Cabem aqui considerações sobre o argumento de que a venda das Refinarias, estimulando a concorrência, com entrada de novos atores, beneficiaria os consumidores.

Desde a Lei do Petróleo (9478/97), portanto há mais de 23 anos, não há restrições legais à implantação de refinarias no Brasil. Qualquer empresa, privada ou estatal, nacional ou estrangeira, pode fazê-lo, desde que se disponha a investir. As condições são favoráveis. O mercado brasileiro, além da grande dimensão, tem consumo per capita moderado, (cinco vezes menor que o da NORUEGA). Boas perspectivas de crescimento.

Os grupos, quase todos estrangeiros, nada investiram. Preferem adquirir as Unidades da PETROBRÁS. Em operação, amortizadas, com retorno financeiro imediato. Exigem PREÇOS DE PARIDADE DE IMPORTAÇÃO (PPI) e não admitem qualquer controle ou regulação governamental.
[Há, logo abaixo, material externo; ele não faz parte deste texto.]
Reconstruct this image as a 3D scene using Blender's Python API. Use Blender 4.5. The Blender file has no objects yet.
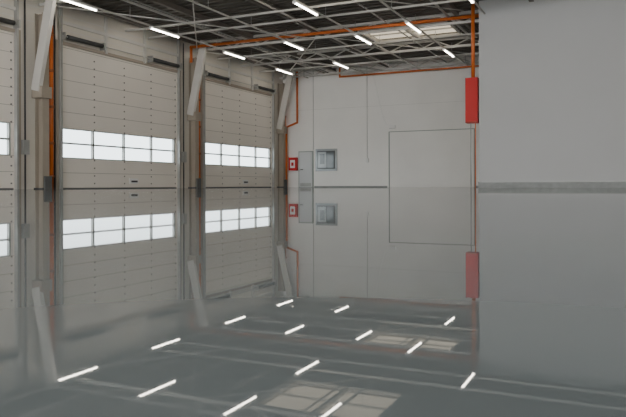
import bpy, bmesh, math
from mathutils import Vector, Matrix

# ------------------------------------------------------------------ materials
def mat(name, col, rough=0.6, metal=0.0, var=0.0, vscale=1.5, spec=0.5, coat=0.0, emis=None, estr=0.0):
    m = bpy.data.materials.new(name); m.use_nodes = True
    nt = m.node_tree; b = nt.nodes['Principled BSDF']
    b.inputs['Base Color'].default_value = (*col, 1)
    b.inputs['Roughness'].default_value = rough
    b.inputs['Metallic'].default_value = metal
    b.inputs['Specular IOR Level'].default_value = spec
    b.inputs['Coat Weight'].default_value = coat
    if emis:
        b.inputs['Emission Color'].default_value = (*emis, 1)
        b.inputs['Emission Strength'].default_value = estr
    if var > 0:
        tc = nt.nodes.new('ShaderNodeTexCoord')
        n = nt.nodes.new('ShaderNodeTexNoise'); n.inputs['Scale'].default_value = vscale
        n.inputs['Detail'].default_value = 4
        nt.links.new(tc.outputs['Object'], n.inputs['Vector'])
        r = nt.nodes.new('ShaderNodeValToRGB')
        r.color_ramp.elements[0].position = 0.3; r.color_ramp.elements[1].position = 0.7
        r.color_ramp.elements[0].color = (*[c*(1-var) for c in col], 1)
        r.color_ramp.elements[1].color = (*[min(1, c*(1+var)) for c in col], 1)
        nt.links.new(n.outputs['Fac'], r.inputs['Fac'])
        nt.links.new(r.outputs['Color'], b.inputs['Base Color'])
    return m

M = {}
M['wallw']  = mat('wall_white_panel', (.84,.82,.78), .7, var=.03, vscale=.6)
M['wallc']  = mat('wall_cream_panel', (.60,.56,.49), .65, var=.04, vscale=.8)
M['pier']   = mat('partition_grey_plaster', (.48,.48,.475), .85, var=.02, vscale=.5)
M['seam']   = mat('panel_seam', (.60,.58,.55), .8)
M['door']   = mat('sectional_door_enamel', (.80,.74,.66), .55, var=.02, vscale=.7)
M['doorseam']=mat('door_section_joint', (.45,.41,.36), .7)
M['rivet']  = mat('door_rivet', (.12,.11,.10), .5)
M['rubber'] = mat('black_rubber', (.10,.10,.095), .7)
M['dark']   = mat('dark_steel', (.06,.06,.06), .5, metal=.3)
M['grey']   = mat('galvanised_steel', (.40,.40,.38), .45, metal=.4, var=.08, vscale=3)
M['beam']   = mat('painted_beam', (.56,.54,.50), .5, var=.04)
M['haunch'] = mat('painted_haunch', (.62,.59,.54), .5, var=.04)
M['column'] = mat('painted_column', (.34,.29,.23), .6, var=.05)
M['white']  = mat('white_paint', (.78,.77,.74), .5)
M['orange'] = mat('orange_pipe_paint', (.58,.13,.015), .45, var=.08, vscale=2)
M['rust']   = mat('rust_primer_steel', (.32,.10,.03), .6, var=.12, vscale=3)
M['red']    = mat('red_enamel', (.52,.006,.004), .45, spec=.3)
M['deck']   = mat('roof_deck', (.11,.097,.083), .6, var=.06, vscale=1)
M['purlin'] = mat('purlin_dark', (.16,.14,.12), .6)
M['concrete']=mat('plinth_concrete', (.28,.29,.28), .7, var=.1, vscale=5)
M['steel']  = mat('stainless', (.30,.31,.31), .3, metal=.8)
M['pdoor']  = mat('personnel_door_paint', (.56,.565,.56), .5)
M['lamp']   = mat('fluorescent_tube', (1,1,1), .5, emis=(1,.93,.82), estr=25)
M['asphalt']= mat('yard_concrete', (.35,.35,.34), .9, var=.1, vscale=.3)
M['green']  = mat('frame_greengrey', (.28,.31,.28), .5)

# floor : glossy poured resin (satin body under a clear, slightly scuffed sealing coat)
def floor_mat():
    m = bpy.data.materials.new('polished_resin_floor'); m.use_nodes = True
    nt = m.node_tree; b = nt.nodes['Principled BSDF']
    tc = nt.nodes.new('ShaderNodeTexCoord')
    n = nt.nodes.new('ShaderNodeTexNoise'); n.inputs['Scale'].default_value = .5; n.inputs['Detail'].default_value = 5
    nt.links.new(tc.outputs['Object'], n.inputs['Vector'])
    r = nt.nodes.new('ShaderNodeValToRGB')
    r.color_ramp.elements[0].position=.3; r.color_ramp.elements[0].color=(.080,.092,.092,1)
    r.color_ramp.elements[1].position=.7; r.color_ramp.elements[1].color=(.088,.100,.100,1)
    nt.links.new(n.outputs['Fac'], r.inputs['Fac']); nt.links.new(r.outputs['Color'], b.inputs['Base Color'])
    b.inputs['Roughness'].default_value = .5
    b.inputs['Specular IOR Level'].default_value = .1
    b.inputs['Coat Weight'].default_value = .82
    b.inputs['Coat IOR'].default_value = 1.58
    b.inputs['Coat Roughness'].default_value = .016
    n2 = nt.nodes.new('ShaderNodeTexNoise'); n2.inputs['Scale'].default_value = 1.3; n2.inputs['Detail'].default_value = 1
    nt.links.new(tc.outputs['Object'], n2.inputs['Vector'])
    bp = nt.nodes.new('ShaderNodeBump'); bp.inputs['Strength'].default_value=.1; bp.inputs['Distance'].default_value=.001
    nt.links.new(n2.outputs['Fac'], bp.inputs['Height']); nt.links.new(bp.outputs['Normal'], b.inputs['Coat Normal'])
    return m
M['floor'] = floor_mat()

def pane_mat(name, tr, gl=.06):
    m = bpy.data.materials.new(name); m.use_nodes = True
    nt = m.node_tree; nt.nodes.clear()
    o = nt.nodes.new('ShaderNodeOutputMaterial'); t = nt.nodes.new('ShaderNodeBsdfTransparent')
    g = nt.nodes.new('ShaderNodeBsdfGlossy'); mx = nt.nodes.new('ShaderNodeMixShader')
    t.inputs['Color'].default_value = (*tr,1); g.inputs['Roughness'].default_value=.05
    mx.inputs[0].default_value = gl
    nt.links.new(t.outputs[0], mx.inputs[1]); nt.links.new(g.outputs[0], mx.inputs[2]); nt.links.new(mx.outputs[0], o.inputs[0])
    return m
M['pane'] = pane_mat('acrylic_pane', (.76,.80,.81))
M['sky']  = pane_mat('skylight_polycarbonate', (.40,.37,.32))
M['glassdark'] = mat('dark_glass', (.08,.095,.10), .1, spec=.8)

# ------------------------------------------------------------------ mesh builder
class B:
    def __init__(s, name): s.name=name; s.bm=bmesh.new(); s.mats=[]
    def mi(s,k):
        if k not in s.mats: s.mats.append(k)
        return s.mats.index(k)
    def box(s, k, x0,x1,y0,y1,z0,z1):
        v=[s.bm.verts.new(p) for p in ((x0,y0,z0),(x1,y0,z0),(x1,y1,z0),(x0,y1,z0),(x0,y0,z1),(x1,y0,z1),(x1,y1,z1),(x0,y1,z1))]
        i=s.mi(k)
        for f in ((3,2,1,0),(4,5,6,7),(0,1,5,4),(1,2,6,5),(2,3,7,6),(3,0,4,7)):
            s.bm.faces.new([v[a] for a in f]).material_index=i
    def bar(s,k,p,q,w,h,up=(0,0,1)):
        p=Vector(p); q=Vector(q); d=(q-p).normalized(); up=Vector(up)
        if abs(d.dot(up))>.98: up=Vector((0,1,0))
        r=d.cross(up).normalized(); u=r.cross(d).normalized(); i=s.mi(k)
        v=[]
        for c in (p,q):
            for a,b in ((-1,-1),(1,-1),(1,1),(-1,1)):
                v.append(s.bm.verts.new(c+r*a*w/2+u*b*h/2))
        for f in ((3,2,1,0),(4,5,6,7),(0,1,5,4),(1,2,6,5),(2,3,7,6),(3,0,4,7)):
            s.bm.faces.new([v[a] for a in f]).material_index=i
    def ibeam(s,k,p,q,w,h,t=.02,up=(0,0,1)):
        p=Vector(p); q=Vector(q); d=(q-p).normalized(); up=Vector(up)
        r=d.cross(up).normalized(); u=r.cross(d).normalized()
        s.bar(k,p,q,t,h-2*t,up)
        s.bar(k,p+u*(h-t)/2,q+u*(h-t)/2,w,t,up)
        s.bar(k,p-u*(h-t)/2,q-u*(h-t)/2,w,t,up)
    def cyl(s,k,p,q,r,n=12,r2=None):
        p=Vector(p); q=Vector(q); d=(q-p); L=d.length; i=s.mi(k)
        mt=Matrix.Translation((p+q)/2) @ d.to_track_quat('Z','Y').to_matrix().to_4x4()
        res=bmesh.ops.create_cone(s.bm,cap_ends=True,segments=n,radius1=r,radius2=r if r2 is None else r2,depth=L,matrix=mt)
        fs=set(f for v in res['verts'] for f in v.link_faces)
        for f in fs:
            f.material_index=i
            if len(f.verts)==4: f.smooth=True
    def pipe(s,k,pts,r,n=10):
        for a,b in zip(pts[:-1],pts[1:]): s.cyl(k,a,b,r,n)
        for a in pts[1:-1]:
            res=bmesh.ops.create_uvsphere(s.bm,u_segments=n,v_segments=6,radius=r*1.12,matrix=Matrix.Translation(a))
            i=s.mi(k)
            for f in set(f for v in res['verts'] for f in v.link_faces): f.material_index=i; f.smooth=True
    def done(s):
        me=bpy.data.meshes.new(s.name); s.bm.normal_update(); s.bm.to_mesh(me); s.bm.free()
        for k in s.mats: me.materials.append(M[k])
        o=bpy.data.objects.new(s.name,me); bpy.context.scene.collection.objects.link(o)
        return o

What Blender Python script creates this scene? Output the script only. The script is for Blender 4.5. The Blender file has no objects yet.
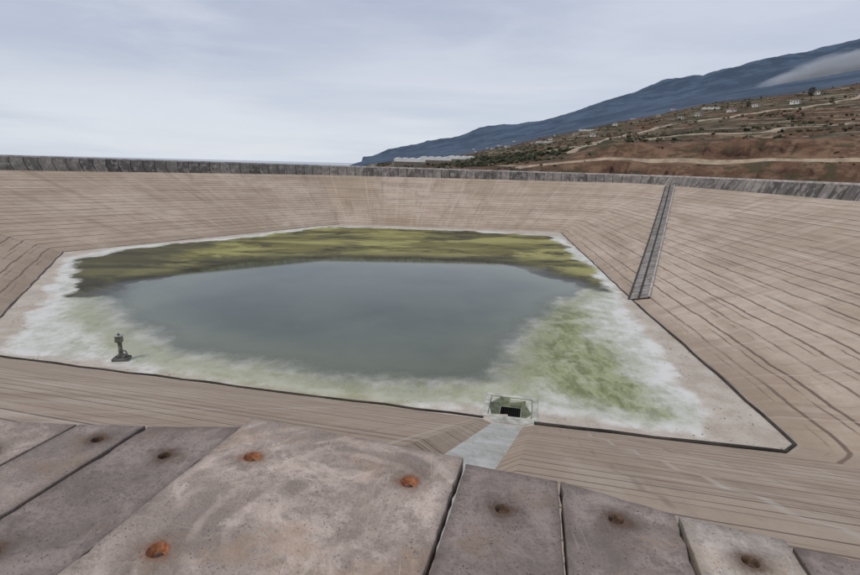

Tais condições são favoráveis aos consumidores? Compatíveis com a SOBERANIA do Estado Brasileiro que não pode abrir mão de um mínimo de regulação sobre uma indústria estratégica como a do petróleo?

Por outro lado, a privatização das refinarias, uma mera troca no controle dos ativos, nada acrescenta à capacidade de processamento do país, hoje já importador de derivados.

A construção de novas refinarias, inclusive em parcerias com a PETROBRÁS, estimularia o emprego, a renda, novas tecnologias, a contratação de serviços de engenharia e a aquisição de materiais e equipamentos.

As sucessivas gestões da PETROBRÁS, desde 2016, cometem grave erro estratégico, limitando os investimentos em refino exclusivamente à manutenção e operação.

Com o crescimento acelerado da produção de petróleo do PRÉ-SAL, aumentará muito a exportação de cru, sem beneficiamento, e, também, a importação de derivados. O Brasil perde nas duas operações.

Esperando ter levado a V.Exa. informações úteis sobre matéria da maior relevância para o país, permanecemos a disposição para os esclarecimentos adicionais julgados necessários.

Receba V.Exa. nossas atenciosas saudações.